Il processo per il sequestro, le torture e la morte di Giulio Regeni non si farà, non fino a quando l’Egitto non fornirà gli indirizzi dei quattro imputati, tutti agenti della National Security, il servizio segreto civile egiziano. Non potendo avviare le notifiche quale forma di garanzia processuale è impossibile adesso continuare. In questo momento le legge nei fatti, per stessa ammissione della Procura, “garantisce l’impunità degli imputati”.
Dunque è arrivata la doccia fredda che si temeva nel verdetto della Corte di Cassazione, in seguito all’esame del ricorso del procuratore aggiunto di Roma, Sergio Colaiocco, che aveva impugnato la decisione della Corte di Assise di Roma con la quale veniva sospeso il processo fino alla notifica degli atti.
Durissime e amare le parole dei genitori di Giulio dopo aver appreso la decisione. “Attendiamo di leggere le motivazioni, ma riteniamo questo verdetto una ferita di giustizia per tutti gli italiani” hanno detto Paola e Claudio Regeni unitamente al loro legale, l’avvocato Alessandra Ballerini. “Come cittadini non possiamo accettare né consentire l’impunità per chi tortura e uccide”, ha aggiunto l’avvocato Ballerini.

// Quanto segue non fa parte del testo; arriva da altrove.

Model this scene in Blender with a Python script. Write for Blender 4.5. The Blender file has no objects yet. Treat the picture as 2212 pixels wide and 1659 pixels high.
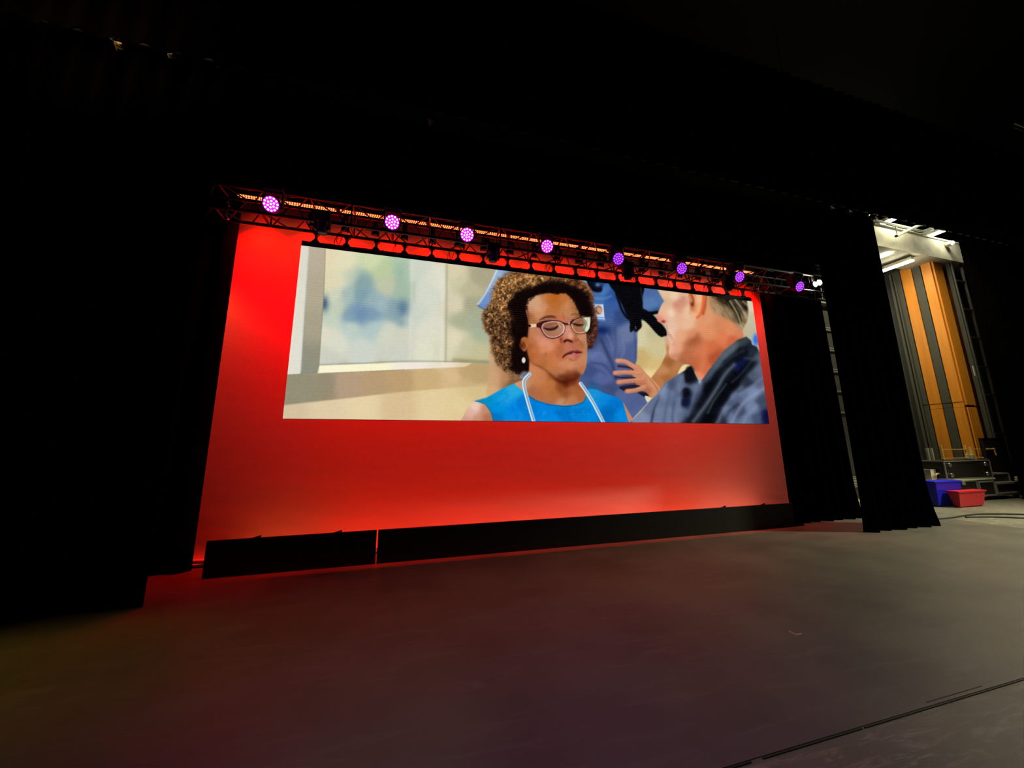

La sentenza è arrivata a poche ore dal sit-in che si è tenuto nella mattinata del 15 luglio davanti alla Cassazione e dove erano presenti numerosi sostenitori di #Giuliosiamonoi. Insuperato e per il momento insuperabile lo scoglio delle notifiche, impossibili per la mancata collaborazione di un Paese che ancora viene considerato amico dell’Italia. Giulio era un ricercatore universitario ed è stato accertato che è stato torturato e ucciso.